Tuesday, December 16, 2014

Plant Review: Digiplexis 'Illumination Flame'

If there were an award for most overhyped plant of the year, it would have gone to Digiplexis 'Illumination Flame.' This cross was supposed to combine the hardiness of Digitalis purpurea, the common foxglove, with the exotic beauty of its Canary Islands cousin, Isoplexis canariensis. While it was in breeding development, it appears that Isoplexis was reclassified as a section of Digitalis, which means the proper name of this plant should probably be Digitalis 'Illumination Flame,' but it had already entered the nursery trade as Digiplexis. These plants were everywhere in Northwest nurseries this year. Everywhere. I have never seen a plant rolled out into production and aggressively and uniformly pushed to market as this one.

Here's a shot from plants in my garden earlier this year. The plants are about 3 feet / 1m tall:

Digiplexis in happier times, blooming in the garden in July.
The foliage looks and feels very close to that of the common foxglove, and the growth habit is also similar. The flowers have pointier corolla lobes, however, more similar to those of its Canary Island parent. The color is lurid in person: rich buttery apricot in the interior of the floral tubes blending to hot pink at the tips. (My amateur photography does not do it justice.) The inflorescences last for several weeks and the plants readily sprout secondary spikes if dead-headed, although subsequent spikes are much smaller with fewer blooms. Curiously, bees were uninterested in the flowers in my garden, unlike common foxglove.

I fear the plants may not be as hardy as advertised and, unlike the Canary Island parent, are not evergreen.

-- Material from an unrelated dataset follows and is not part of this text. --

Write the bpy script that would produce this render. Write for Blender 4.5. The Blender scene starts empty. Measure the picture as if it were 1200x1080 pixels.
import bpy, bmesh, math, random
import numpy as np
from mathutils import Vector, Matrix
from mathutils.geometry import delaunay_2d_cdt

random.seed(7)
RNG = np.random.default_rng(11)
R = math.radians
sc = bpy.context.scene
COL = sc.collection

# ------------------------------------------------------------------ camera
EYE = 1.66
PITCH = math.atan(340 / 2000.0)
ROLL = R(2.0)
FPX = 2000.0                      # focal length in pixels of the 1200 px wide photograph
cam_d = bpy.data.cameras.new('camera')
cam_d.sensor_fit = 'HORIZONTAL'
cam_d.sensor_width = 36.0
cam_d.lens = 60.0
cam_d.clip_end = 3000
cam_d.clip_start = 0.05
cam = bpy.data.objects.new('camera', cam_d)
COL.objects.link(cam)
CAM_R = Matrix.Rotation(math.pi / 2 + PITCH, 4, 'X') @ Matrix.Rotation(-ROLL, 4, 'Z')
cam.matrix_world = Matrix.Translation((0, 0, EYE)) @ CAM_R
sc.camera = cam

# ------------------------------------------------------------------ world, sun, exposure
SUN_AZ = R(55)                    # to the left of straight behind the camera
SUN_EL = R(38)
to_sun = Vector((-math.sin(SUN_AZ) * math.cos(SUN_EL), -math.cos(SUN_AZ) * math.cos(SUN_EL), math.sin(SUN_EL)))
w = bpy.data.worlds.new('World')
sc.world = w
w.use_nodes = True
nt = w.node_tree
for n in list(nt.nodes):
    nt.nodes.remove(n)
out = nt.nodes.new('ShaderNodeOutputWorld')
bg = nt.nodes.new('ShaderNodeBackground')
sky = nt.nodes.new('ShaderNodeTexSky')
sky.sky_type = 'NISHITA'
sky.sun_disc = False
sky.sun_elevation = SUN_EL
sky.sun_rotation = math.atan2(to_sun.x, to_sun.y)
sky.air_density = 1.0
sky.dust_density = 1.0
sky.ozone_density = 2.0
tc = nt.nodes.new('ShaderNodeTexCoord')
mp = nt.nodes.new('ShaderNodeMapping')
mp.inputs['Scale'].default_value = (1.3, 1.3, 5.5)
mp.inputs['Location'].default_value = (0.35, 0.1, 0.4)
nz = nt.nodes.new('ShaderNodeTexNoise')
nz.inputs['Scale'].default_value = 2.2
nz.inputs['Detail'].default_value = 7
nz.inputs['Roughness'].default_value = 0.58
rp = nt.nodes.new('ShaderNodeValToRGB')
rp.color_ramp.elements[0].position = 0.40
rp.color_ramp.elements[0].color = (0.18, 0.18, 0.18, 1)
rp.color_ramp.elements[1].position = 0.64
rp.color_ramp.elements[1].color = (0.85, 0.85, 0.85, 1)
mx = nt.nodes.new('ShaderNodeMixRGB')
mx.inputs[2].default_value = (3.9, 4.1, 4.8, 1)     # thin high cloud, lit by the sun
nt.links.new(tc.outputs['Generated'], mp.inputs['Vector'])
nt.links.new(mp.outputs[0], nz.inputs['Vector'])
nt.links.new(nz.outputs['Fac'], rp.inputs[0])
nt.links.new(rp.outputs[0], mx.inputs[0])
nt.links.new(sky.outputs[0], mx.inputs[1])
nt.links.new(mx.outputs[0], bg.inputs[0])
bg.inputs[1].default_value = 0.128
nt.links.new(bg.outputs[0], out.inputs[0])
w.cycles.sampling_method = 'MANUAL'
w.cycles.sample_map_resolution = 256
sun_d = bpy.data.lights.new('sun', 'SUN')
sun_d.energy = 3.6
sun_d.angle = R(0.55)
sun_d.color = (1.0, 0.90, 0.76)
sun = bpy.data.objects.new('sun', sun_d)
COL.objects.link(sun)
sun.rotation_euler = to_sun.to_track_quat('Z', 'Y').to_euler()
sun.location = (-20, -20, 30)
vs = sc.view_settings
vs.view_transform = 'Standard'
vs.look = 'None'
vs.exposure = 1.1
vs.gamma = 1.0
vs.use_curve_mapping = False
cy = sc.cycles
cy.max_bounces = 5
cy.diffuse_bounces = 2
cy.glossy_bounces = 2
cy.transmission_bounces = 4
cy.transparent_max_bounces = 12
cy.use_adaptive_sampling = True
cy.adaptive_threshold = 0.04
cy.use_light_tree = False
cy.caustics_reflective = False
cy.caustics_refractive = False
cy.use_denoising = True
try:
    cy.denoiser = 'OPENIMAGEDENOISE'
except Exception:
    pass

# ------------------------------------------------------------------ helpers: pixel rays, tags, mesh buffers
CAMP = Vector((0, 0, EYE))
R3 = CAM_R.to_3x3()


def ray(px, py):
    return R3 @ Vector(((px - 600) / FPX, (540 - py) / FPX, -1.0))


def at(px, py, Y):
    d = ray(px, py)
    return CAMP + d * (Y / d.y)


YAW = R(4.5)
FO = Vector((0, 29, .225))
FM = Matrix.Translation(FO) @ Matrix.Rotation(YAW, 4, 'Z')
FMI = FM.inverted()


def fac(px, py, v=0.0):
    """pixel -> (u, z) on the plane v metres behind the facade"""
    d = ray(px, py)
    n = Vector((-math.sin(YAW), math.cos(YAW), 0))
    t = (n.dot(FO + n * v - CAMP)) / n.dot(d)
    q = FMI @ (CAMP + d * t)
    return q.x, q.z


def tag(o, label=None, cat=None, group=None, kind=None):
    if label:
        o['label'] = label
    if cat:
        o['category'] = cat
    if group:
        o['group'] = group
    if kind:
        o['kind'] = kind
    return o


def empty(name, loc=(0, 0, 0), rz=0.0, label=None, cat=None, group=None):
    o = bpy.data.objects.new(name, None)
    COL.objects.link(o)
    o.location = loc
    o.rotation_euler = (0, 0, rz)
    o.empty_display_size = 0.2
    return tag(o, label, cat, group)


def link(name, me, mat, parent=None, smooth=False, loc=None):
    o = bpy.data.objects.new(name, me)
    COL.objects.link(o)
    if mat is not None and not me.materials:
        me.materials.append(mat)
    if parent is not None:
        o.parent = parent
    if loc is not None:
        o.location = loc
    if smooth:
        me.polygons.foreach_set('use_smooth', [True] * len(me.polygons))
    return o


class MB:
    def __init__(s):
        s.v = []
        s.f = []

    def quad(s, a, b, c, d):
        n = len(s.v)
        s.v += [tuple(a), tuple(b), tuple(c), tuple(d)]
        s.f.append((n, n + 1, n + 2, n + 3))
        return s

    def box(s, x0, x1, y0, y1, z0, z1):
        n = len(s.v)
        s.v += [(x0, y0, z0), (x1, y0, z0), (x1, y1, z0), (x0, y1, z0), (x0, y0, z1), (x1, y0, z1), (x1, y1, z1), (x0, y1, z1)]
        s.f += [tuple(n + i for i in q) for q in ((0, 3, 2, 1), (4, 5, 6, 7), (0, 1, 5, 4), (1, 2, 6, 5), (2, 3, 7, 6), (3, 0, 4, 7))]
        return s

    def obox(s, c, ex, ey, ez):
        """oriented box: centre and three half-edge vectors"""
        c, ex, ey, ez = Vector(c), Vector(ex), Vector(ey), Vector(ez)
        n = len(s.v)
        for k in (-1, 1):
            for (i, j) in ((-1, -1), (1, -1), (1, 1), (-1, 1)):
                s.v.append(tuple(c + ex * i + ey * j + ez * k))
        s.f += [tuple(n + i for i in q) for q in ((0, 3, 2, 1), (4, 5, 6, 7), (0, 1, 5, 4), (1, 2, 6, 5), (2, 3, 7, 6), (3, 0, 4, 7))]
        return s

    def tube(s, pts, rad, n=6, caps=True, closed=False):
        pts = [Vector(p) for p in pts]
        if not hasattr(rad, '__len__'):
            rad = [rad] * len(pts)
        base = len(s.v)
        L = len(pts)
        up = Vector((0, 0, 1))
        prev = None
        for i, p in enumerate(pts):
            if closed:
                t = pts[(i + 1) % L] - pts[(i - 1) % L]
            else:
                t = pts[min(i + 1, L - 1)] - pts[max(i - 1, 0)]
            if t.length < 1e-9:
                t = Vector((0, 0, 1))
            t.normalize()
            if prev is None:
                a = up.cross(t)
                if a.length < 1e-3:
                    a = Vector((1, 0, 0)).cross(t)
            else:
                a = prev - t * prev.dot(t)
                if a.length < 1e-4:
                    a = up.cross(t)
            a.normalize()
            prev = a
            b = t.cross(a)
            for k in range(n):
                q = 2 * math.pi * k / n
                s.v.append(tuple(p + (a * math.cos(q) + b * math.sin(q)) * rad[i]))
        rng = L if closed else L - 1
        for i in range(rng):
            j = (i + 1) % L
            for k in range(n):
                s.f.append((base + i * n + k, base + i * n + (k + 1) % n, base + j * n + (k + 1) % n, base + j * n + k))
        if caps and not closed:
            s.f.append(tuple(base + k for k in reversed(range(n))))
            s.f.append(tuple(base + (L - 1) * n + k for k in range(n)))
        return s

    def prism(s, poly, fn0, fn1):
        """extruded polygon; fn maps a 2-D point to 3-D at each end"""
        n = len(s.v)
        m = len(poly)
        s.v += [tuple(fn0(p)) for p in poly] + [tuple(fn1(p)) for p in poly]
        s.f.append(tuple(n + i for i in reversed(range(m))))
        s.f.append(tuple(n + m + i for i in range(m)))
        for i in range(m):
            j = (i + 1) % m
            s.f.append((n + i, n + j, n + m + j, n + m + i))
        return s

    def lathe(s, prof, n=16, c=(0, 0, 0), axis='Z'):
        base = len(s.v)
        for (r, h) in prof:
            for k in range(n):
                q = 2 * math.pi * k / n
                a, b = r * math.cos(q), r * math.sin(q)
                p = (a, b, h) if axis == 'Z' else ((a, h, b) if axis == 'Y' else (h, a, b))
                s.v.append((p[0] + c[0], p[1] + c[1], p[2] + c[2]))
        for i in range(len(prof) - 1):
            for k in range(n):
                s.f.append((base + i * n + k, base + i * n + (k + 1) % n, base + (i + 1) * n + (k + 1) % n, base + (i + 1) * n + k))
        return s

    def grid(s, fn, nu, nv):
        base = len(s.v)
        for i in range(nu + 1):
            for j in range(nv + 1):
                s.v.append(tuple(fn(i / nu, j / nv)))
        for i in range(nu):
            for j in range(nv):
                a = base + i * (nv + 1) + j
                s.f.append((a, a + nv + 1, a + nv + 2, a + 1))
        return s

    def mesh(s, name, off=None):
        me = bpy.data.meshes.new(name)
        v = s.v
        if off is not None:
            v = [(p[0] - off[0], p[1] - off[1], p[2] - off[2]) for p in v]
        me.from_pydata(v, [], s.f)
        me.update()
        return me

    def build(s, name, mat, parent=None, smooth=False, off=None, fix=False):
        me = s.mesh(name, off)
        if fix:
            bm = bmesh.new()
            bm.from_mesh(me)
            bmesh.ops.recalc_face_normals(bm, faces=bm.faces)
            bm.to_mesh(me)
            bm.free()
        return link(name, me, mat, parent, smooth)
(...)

Supposedly they are hardy to USDA Zone 8, but a few days with temperatures dipping to 25° F / -4° C reduced my plants to brown mush. This was the result after a few weeks of typical Seattle winter rains:    
Same plants after a month of winter weather.
These same conditions would not have damaged common foxglove. Careful probing at the base of the plants suggests they will not be returning in spring. I'm leaving them just in case in an atypical act of optimism.

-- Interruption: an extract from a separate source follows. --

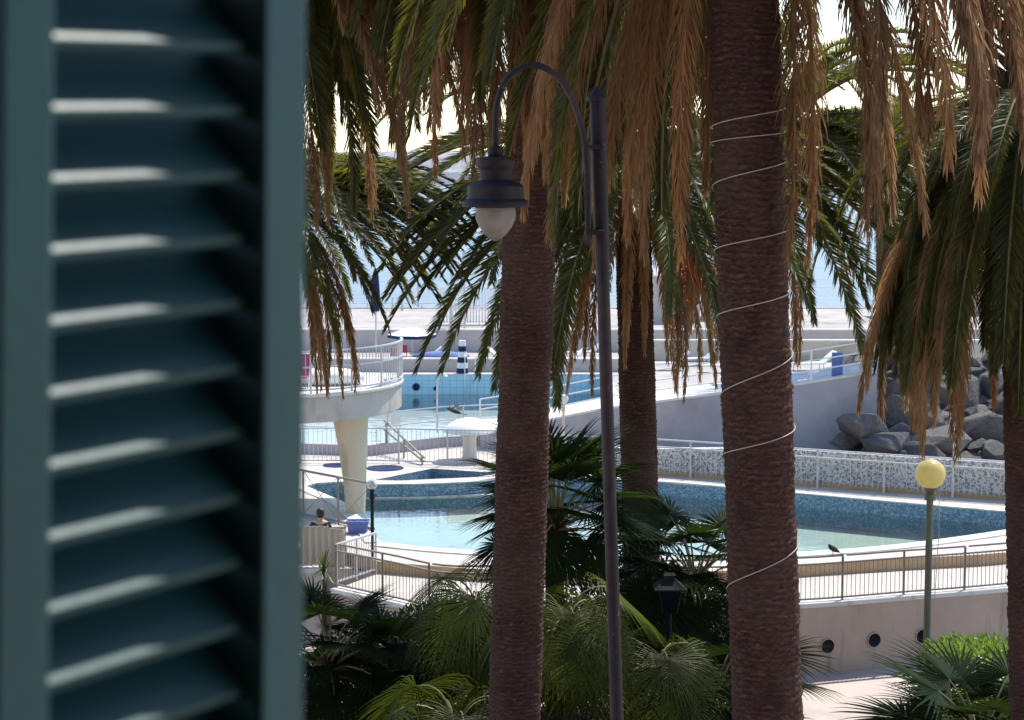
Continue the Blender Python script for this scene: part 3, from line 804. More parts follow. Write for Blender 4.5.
# old square lantern down among the fan palms
D = 30.0
c = at(669, 612, D)
t = thing('garden_lantern', 'small dark lantern on a post half hidden among the fan palm leaves', 'lamp', (c.x, c.y, 0))
b = MB(); b.tube([(c.x, c.y, 0), (c.x, c.y, 0.4), (c.x, c.y, 0.45), (c.x, c.y, c.z-0.02)], [0.11, 0.09, 0.05, 0.04], 12); b.build('post', M['black_metal'], t, autosmooth=40)
def frustum(b, c, z0, w0, z1, w1):
    b.add([(c.x+sx*w, c.y+sy*w, c.z+z) for z, w in ((z0, w0), (z1, w1)) for sx, sy in ((-1,-1),(1,-1),(1,1),(-1,1))], [(3,2,1,0),(4,5,6,7),(0,1,5,4),(1,2,6,5),(2,3,7,6),(3,0,4,7)])
b = MB(); frustum(b, c, 0.0, 0.10, 0.36, 0.17); b.build('glass', M['porthole_glass'], t)
b = MB()
for sx, sy in ((-1,-1),(1,-1),(1,1),(-1,1)): b.bar((c.x+sx*0.10, c.y+sy*0.10, c.z), (c.x+sx*0.172, c.y+sy*0.172, c.z+0.37), 0.022)
b.build('frame', M['black_metal'], t)
b = MB(); frustum(b, c, 0.36, 0.235, 0.39, 0.235); frustum(b, c, 0.392, 0.225, 0.50, 0.10); frustum(b, c, 0.502, 0.08, 0.58, 0.075); frustum(b, c, 0.582, 0.095, 0.61, 0.06); b.build('roof', M['black_metal'], t)

def globe_lamp(name, label, px, ytop, rad, D, zbase, pole_r, mp, mg, head=True, group=None, arm=None):
    c = at(px, ytop, D)
    t = thing(name, label, 'lamp', (c.x, c.y, zbase), group)
    b = MB(); b.tube([(c.x, c.y, zbase), (c.x, c.y, zbase+0.3), (c.x, c.y, c.z-rad-0.12)], [pole_r*1.5, pole_r, pole_r*0.92], 14); b.build('post', mp, t, autosmooth=40)
    lathe_obj('collar', [(pole_r*1.5, -rad-0.22), (pole_r*1.5, -rad-0.10), (pole_r*1.1, -rad-0.09), (rad*0.42, -rad*0.99), (rad*0.46, -rad*0.9), (rad*0.40, -rad*0.9)], c, mp, t, 20)
    g = [(rad*math.sin(PI*i/18), -rad*math.cos(PI*i/18)) for i in range(1, 18)]
    b = MB(); b.lathe([(0.0, -rad)] + g + [(0.0, rad)], c, 32); b.build('globe', mg, t, smooth=True)
    return t, c
M['green_grey'] = rough_mat('greenish_post_paint', (0.13, 0.13, 0.085), (0.18, 0.17, 0.12), 3, 0.5, 40, 0.1, 0.002, 0.4)
tl, cl = globe_lamp('globe_lamp', 'yellowed globe lamp on a tall grey green post in front of the pebbledash wall', 930.5, 474, 0.295, 39.0, 0.0, 0.075, M['green_grey'], M['yellow_globe'])
b = MB(); b.tube([(cl.x+0.12, cl.y-0.05, cl.z-0.45), (cl.x+0.17, cl.y-0.05, cl.z-0.40), (cl.x+0.18, cl.y-0.05, cl.z-1.2), (cl.x+0.12, cl.y-0.05, cl.z-2.6)], 0.008, 6); b.build('cable', M['cord'], tl)
tl, cl = globe_lamp('globe_lamp', 'clear globe lamp on a slim black post at the end of the side railing', 372, 484, 0.125, 45.1, ZW, 0.042, M['black_metal'], M['clear'])
b = MB(); b.lathe([(0.035, -0.1), (0.035, 0.02), (0.05, 0.05), (0.0, 0.09)], cl, 14); b.build('bulb', M['white_globe'], tl, smooth=True)
globe_lamp('globe_lamp', 'small white globe lamp on a white post before the boulders', 955, 417.5, 0.135, 57.5, ZD, 0.04, M['white_paint'], M['white_globe'])
globe_lamp('globe_lamp', 'white globe lamp on a thin cream post before the sloping ramp railing', 563.5, 399, 0.15, 59.5, ZD, 0.04, M['cream'], M['white_globe'])

# ------------------------------------------------------------------ ramp wall, boulders
RY = 62.0
rp = [(480, 432), (548, 421), (605, 409.5), (700, 397), (800, 385), (878, 372.5)]
rt = [at(x, y, RY) for x, y in rp]
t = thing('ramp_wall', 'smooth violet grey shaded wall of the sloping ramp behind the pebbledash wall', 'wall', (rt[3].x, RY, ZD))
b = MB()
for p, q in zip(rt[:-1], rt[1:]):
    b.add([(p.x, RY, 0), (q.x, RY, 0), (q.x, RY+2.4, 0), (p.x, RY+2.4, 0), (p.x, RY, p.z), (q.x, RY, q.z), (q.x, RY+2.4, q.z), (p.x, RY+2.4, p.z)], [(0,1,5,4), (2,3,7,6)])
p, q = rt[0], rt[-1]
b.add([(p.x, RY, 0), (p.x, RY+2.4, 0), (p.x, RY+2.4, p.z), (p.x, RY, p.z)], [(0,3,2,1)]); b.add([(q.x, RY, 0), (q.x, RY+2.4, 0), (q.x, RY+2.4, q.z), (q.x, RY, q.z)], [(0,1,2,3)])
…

Verdict: Delayed pending potential reappearance in spring.

1 comment:

  1. Yes, I too purchased one of these in a 2 gal pot, and it is beautiful, and i had thought it would be around for years to come. (No zone label on the one I got from Home depot) guess I will just enjoy it for one summer and then it will be gone as I live in zone 5-6, a great zone for regular digitalis which comes up in my garden every year.